Fragile Things contains a staggering variety of stories and poems. Despite wild variations in format and style, they all feel at home between the book’s covers. Each narrative feels like a modern take on Edgar Allen Poe: mysterious, on the fringes of reality, and deeply personal. Darkness pervades these stories, but Gaiman offsets the horrors with bits of humor and hope. Generally, I enjoyed my time with the book, but it felt piecemeal, like a handful of finished concepts and others that beg for more time or depth. I can pinpoint the reason: there’s a fine line between “ambiguous” and “unfinished.”

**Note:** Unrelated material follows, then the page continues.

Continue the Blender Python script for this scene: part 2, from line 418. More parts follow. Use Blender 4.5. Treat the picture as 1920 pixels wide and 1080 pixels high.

Now, I imagine Gaiman would label most of these stories and poems “ambiguous.” That’s the whole ethos of the book, after all. The characters balance on the precipice of the unknown, and their stories end with questions as often as they end with answers. I don’t want to harp on ambiguity too much. My favorite movie (2001: A Spaced Odyssey) has one of the most famously ambiguous endings of all time. It can be deployed as an effective and impactful storytelling device. The problem here is that it feels like the whole goal. When every piece of short fiction ends with a headscratcher, it wears on me. When it works, it works. When it doesn’t, it’s just another story to get through instead of actively enjoy.
In How To Talk To Girls At Parties, a teen and his best mate do exactly what the title suggests. They soon discover the girls and the party are not what they at first assumed. Gaiman doesn’t bother spoonfeeding the reader details, but the “reveal” (in quotes here because it is gradually rolled out as the story moves rather than given as a final gut punch) scratches the itch just enough.
Gaiman is good at this sort of thing, but it doesn’t permeate the rest of the stories. Many of the remaining tales reed like fleeting wisps of nifty ideas, ghosts waking for one last stroll through the land of the living. Some stories succeed—the tale of a maybe dead man roaming the world and having strange interactions with the people he meets (including standing in for a professor at a research conference)? Lovely. A story about an exclusive club where men tell strange stroies and share half-remembered happenings from their pasts? Misses the mark for me. For you, things could be very different. Perhaps that was Gaiman’s goal. In fact, I’m inclined to believe it was. These stories wouldn’t mesh so well without triggering that trademark “hmmm” when they ended.
So now I ask myself: is Fragile Things bad, or did I just not jive with it all that much? The real answer is worth 90 minutes of dedicated viewing. This review is just my semi-long-winded way of saying some readers are probably ravenous for the type of stories in Fragile Things. I felt no such hunger, but I enjoyed a handful of the morsels Gaiman dropped in these pages.